The Network Story of Change
July 3, 2013 2 CommentsA couple of weeks ago there was an intriguing article in Next City entitled “The Post-Hero Economy: Learning to Lead Through Networks.” In it, Jennifer Bradley and Bruce Katz tell the story of some extraordinary attempts to boost a region in the midwestern United States. The focus is not on a leader or leaders, but on a network. As the authors state, “When telling stories of transformation and turnaround, it is tempting to shape them into personal stories about heroes. One charismatic visionary — a mayor, school superintendent, entrepreneur, outraged citizen — steps up and, with unrelenting vigor and inspirational leadership, starts an irreversible cascade of change. But there is a growing body of research suggesting that, as a system or problem becomes more complex, arriving at a solution requires multiple minds from multiple sectors or perspectives.” The article goes on to give a detailed account of the collaborative and innovative economic development efforts underway in Northeast Ohio. This is very much a story in progress, and the lessons highlighted so far resonate and are worth mentioning here for others engaged in or contemplating network approaches to social change:
- To be effective, “networks must cut across class, social and political boundaries.” Looser networks that go beyond the “old boys” and the usual suspects build resilience and adaptation in a system by encouraging new alliances and exchanges (see the contrasting stories of Youngstown, OH and Allentown, PA).
- The strongest networks bring together a multiplicity of weak ties rather than the repetition of strong ones (another way of stating the above).

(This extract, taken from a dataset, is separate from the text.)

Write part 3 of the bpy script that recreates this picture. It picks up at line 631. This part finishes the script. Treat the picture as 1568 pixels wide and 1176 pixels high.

- A network benefits from spending time early on building its own collaborative culture. With this groundwork in place, “the nascent network is better prepared to go out into the world and develop a shared set of goals and priorities.”
- “Even people who are willing to work together have to learn how to do it effectively.”
- An early sign of network success is when people think as larger body, not simply as or about an organization, for example, but a community or region.
- “For every node [of the network], the first priority has to be their own node.” This is why it is important to have some entity whose mission it is to strengthen the network and protect its collaborative culture.
- “In strong networks, participation is relevant and rewarding.”
I am very struck by and appreciative of the attempts to tell this story in a more holistic way that avoids oversimplifying what it takes to facilitate development in a system of this scale and complexity. Something about us may want to hear there is a hero in the wings or a silver bullet that will solve our challenges. But that just is not the case. That heroic hope actually invites us to dodge doing what we can to find our place and means to add value to the larger system. As Chris Thompson, of the Fund for Our Economic Future in Ohio, states, “We live in an era where power is diffuse and value is created through networks built on trust, not hierarchy. We’re going to have to learn how to manage in a networked world.”
2 Comments
Curtis, each of these bullet points about networks resonates with me. What I have a more challenging time with is with the effort to tell a story without simplifying it.
I absolutely agree that any significant change will come through the power of leaderful decentralized networks without an easily identifiable single leader.
What I have a hard time with is with the effort to move away from the possibly primal tendency to understand transformation as part of the hero’s journey.
What we find in networks is the “ontological equality” between nodes and links. Our connections are as real as the individuals connecting.
But each of these connection is among singularities, and each singularity arrives at this connection through its own “hero’s journey.” There is a potentially primal importance in continuing to tell the story of the hero. What has to change is what this hero does.
Here, hero is weaver, hero is amplifier, hero is influencer, hero is inspiration, attraction, authenticity, connection, the manifested power to create, wielded boldly and in the face of very real obstacles. Hero is risking everything, and the choice to risk is definitely individual, and a collection of individual choices.
I appreciated this point “A network benefits from spending time early on building its own collaborative culture.” In this article I just read http://www.forbes.com/sites/ashoka/2013/06/26/advice-to-changemakers-lessons-from-the-ashoka-american-express-emerging-innovators-boot-camp-in-toronto/
about lessons learned by social entrepreneurs, one said how important building a culture of a new organization is – essentially after 3 years it is fixed and much harder to change. It was a reminder that for me that in helping new networks form, we are essentially creating an organization of sorts (at a larger scale) that has a culture. How can we be intentional about creating a culture that encourages behaviors and ways of working the enable networks to thrive?